Those involved in the effort, almost four years in the making, say it's not a direct response to the cuts in the city's bus service, Mountain Metropolitan Transit, and its paratransit system, called Metro Mobility. But they said those cuts -- and the specter of even more in the coming months -- give added urgency to their work.
The four agencies -- Silver Key, Community Intersections, Fountain Valley Senior Services and Disability Services Inc./Amblicab -- operate buses and vans whose drivers assist clients to their doors and sometimes into their homes. Metro Mobility only serves riders who can walk to a curb for pickup and only those who live within three-quarters of a mile from a fixed-route bus line.

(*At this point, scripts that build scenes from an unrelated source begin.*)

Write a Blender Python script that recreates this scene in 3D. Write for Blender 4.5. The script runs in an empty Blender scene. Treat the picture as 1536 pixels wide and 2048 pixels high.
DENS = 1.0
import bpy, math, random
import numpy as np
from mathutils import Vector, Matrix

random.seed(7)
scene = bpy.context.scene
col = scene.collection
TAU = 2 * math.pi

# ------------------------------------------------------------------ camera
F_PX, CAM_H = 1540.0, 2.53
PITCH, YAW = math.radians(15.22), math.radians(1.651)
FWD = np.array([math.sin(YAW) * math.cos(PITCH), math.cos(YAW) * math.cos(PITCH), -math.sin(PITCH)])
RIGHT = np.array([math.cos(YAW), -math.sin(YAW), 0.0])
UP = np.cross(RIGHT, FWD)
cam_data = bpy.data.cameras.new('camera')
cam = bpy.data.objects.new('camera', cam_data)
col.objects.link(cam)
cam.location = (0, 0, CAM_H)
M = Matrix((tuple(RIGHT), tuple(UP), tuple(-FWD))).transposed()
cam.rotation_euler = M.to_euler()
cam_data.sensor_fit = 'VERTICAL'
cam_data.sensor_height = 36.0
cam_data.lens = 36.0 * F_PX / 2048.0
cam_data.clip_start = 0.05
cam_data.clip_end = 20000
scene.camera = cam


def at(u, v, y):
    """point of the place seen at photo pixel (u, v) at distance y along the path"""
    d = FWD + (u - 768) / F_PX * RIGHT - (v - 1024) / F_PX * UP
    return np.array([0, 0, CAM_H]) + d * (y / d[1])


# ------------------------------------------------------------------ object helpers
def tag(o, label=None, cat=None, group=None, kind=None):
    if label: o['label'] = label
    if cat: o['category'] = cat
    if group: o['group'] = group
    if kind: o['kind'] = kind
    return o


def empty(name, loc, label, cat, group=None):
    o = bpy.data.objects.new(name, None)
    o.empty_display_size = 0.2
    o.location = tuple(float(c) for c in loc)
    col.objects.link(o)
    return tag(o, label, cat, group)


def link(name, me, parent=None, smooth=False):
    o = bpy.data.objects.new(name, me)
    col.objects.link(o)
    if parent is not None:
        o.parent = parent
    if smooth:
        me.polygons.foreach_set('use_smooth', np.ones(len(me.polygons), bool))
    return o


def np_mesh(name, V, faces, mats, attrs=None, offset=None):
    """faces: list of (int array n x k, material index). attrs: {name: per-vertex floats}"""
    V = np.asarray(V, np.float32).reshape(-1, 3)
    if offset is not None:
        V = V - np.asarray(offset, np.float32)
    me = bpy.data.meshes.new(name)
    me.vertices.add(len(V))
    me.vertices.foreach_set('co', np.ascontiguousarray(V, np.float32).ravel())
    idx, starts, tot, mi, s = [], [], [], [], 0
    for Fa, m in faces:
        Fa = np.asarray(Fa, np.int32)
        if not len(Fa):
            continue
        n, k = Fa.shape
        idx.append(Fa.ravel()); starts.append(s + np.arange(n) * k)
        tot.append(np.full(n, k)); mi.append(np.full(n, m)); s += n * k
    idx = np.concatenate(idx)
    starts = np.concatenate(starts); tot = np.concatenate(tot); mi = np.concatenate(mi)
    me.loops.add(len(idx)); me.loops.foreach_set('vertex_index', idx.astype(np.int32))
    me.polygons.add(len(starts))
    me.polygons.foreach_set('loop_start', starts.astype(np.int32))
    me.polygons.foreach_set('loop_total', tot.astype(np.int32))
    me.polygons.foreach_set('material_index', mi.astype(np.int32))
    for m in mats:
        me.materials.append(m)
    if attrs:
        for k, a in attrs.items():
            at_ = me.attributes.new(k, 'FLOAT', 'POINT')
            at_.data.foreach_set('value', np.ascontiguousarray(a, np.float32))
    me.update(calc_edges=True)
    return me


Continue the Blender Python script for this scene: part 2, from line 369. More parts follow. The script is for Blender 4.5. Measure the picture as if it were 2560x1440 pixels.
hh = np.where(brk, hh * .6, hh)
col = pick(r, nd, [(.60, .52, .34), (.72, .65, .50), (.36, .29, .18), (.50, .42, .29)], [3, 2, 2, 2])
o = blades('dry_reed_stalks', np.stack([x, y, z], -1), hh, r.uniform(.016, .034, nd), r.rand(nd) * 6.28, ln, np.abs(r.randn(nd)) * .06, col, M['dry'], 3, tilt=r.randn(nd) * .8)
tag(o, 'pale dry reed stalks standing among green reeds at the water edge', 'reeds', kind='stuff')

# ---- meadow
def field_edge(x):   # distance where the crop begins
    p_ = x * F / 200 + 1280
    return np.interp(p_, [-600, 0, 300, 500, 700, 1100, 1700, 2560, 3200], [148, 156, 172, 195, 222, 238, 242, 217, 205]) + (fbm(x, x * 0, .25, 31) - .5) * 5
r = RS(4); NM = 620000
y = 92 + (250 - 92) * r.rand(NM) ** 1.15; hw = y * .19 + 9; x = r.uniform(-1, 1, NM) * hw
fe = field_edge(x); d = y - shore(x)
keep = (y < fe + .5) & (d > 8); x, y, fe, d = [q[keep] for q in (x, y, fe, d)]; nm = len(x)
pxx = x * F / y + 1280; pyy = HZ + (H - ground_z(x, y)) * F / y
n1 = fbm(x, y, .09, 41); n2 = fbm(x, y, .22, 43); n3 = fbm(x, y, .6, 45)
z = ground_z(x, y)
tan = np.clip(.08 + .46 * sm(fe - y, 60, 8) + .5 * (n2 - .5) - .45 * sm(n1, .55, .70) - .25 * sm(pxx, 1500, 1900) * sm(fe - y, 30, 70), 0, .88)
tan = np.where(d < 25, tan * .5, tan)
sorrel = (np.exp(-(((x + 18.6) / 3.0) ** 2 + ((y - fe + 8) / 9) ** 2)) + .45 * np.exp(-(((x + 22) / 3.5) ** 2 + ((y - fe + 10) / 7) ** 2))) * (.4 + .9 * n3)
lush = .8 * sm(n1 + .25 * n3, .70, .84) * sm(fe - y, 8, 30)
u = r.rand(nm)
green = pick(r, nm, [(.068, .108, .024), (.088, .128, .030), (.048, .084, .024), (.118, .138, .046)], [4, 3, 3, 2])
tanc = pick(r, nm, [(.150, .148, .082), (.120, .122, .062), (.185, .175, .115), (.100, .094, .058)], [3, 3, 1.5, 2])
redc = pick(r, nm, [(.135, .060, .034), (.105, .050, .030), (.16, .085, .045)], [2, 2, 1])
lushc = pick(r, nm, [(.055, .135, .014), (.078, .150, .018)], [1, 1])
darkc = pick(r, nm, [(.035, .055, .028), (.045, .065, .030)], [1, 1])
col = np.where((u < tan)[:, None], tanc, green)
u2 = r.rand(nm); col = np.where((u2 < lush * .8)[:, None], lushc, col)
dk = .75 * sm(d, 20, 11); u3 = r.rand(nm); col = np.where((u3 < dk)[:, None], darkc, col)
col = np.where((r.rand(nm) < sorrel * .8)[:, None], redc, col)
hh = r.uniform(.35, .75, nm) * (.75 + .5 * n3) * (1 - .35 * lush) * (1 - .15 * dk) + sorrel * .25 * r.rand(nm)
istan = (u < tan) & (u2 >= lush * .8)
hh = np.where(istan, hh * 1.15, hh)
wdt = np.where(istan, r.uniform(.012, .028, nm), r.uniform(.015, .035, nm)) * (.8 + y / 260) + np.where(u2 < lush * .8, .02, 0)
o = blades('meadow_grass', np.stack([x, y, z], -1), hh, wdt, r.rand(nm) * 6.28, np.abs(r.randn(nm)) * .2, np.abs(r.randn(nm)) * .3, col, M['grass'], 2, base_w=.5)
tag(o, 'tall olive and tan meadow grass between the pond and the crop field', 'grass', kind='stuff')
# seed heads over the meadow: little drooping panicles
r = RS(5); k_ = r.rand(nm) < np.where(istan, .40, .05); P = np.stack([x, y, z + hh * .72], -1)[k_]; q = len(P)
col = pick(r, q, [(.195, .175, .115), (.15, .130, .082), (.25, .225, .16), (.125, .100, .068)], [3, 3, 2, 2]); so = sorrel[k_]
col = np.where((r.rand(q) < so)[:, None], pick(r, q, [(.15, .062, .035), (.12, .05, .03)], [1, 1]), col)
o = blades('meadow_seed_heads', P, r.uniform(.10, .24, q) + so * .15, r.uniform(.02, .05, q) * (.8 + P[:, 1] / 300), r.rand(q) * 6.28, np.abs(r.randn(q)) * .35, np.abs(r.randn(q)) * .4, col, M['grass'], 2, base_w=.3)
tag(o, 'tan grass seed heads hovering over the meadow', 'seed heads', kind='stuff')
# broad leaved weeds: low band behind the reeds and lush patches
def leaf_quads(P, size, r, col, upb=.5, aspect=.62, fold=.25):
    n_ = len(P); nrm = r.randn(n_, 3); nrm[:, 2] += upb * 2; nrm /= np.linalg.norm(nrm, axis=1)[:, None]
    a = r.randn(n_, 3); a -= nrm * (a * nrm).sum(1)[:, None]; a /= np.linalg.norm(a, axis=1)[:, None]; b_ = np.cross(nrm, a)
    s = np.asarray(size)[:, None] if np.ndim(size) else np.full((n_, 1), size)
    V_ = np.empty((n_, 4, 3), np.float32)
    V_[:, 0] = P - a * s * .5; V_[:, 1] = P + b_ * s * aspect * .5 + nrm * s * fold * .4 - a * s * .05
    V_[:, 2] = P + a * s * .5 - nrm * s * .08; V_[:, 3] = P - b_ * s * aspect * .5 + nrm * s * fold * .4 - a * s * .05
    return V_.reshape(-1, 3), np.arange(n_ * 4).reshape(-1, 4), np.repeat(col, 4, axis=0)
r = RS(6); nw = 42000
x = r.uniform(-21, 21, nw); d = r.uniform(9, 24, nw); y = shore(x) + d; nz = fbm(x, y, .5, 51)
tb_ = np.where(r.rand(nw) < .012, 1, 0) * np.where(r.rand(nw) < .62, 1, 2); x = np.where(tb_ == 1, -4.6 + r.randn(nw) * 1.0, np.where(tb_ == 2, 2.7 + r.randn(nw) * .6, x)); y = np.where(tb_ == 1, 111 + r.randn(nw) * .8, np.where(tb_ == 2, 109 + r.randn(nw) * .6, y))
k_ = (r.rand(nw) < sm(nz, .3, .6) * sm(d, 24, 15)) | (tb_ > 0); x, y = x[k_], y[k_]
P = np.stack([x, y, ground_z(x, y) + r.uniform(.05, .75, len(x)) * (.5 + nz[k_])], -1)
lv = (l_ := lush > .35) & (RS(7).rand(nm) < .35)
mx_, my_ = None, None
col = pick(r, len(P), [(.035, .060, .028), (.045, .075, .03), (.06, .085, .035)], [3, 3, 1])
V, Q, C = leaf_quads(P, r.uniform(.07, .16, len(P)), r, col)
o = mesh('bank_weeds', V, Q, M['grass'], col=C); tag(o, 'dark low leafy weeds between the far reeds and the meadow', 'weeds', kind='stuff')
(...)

The four agencies, who together in 2008 provided about 100,000 rides compared to Metro Mobility's 160,000 rides that same year, said with tight budgets and an ever-increasing number of clients, it makes sense to merge parts of their transportation systems.
The four agencies are seeking to create a non-profit that would run a centralized dispatch and billing system.
By coordinating dispatch services, the agencies could serve more people and fill their vehicles, which makes operating them cheaper, said executives from some of the agencies.
The agencies also would save money by training drivers and buying fuel and maintenance services together.
Joe Vaccaro of Community Intersections said right now his agency might send a van to a particular street to pick up a developmentally disabled client while a Silver Key van is on the same street to pick up a senior citizen. That makes little sense, he said.
Lisa Thomas, mobility manager for the Pikes Peak Area Council of Governments, Area Agency on Aging, said agencies that serve the elderly and disabled were already being forced to turn down requests for help before the city's budget crisis slashed transit service. Now, with the possibility that more regular and paratransit routes may be cut by the city, she fears those stranded riders will flood non-profit agencies, particularly Amblicab, with requests for transportation help.
She said the agencies are now trying to find private or public grants for the $500,000 it would take to create the centralized dispatch system. Of that, $200,000 would be spent on dispatch software, and another $132,000 would be needed for new dispatch equipment in the 53 vehicles owned by the four agencies.
Those involved hope to get the coordinated dispatch service working within the next year to year and a half.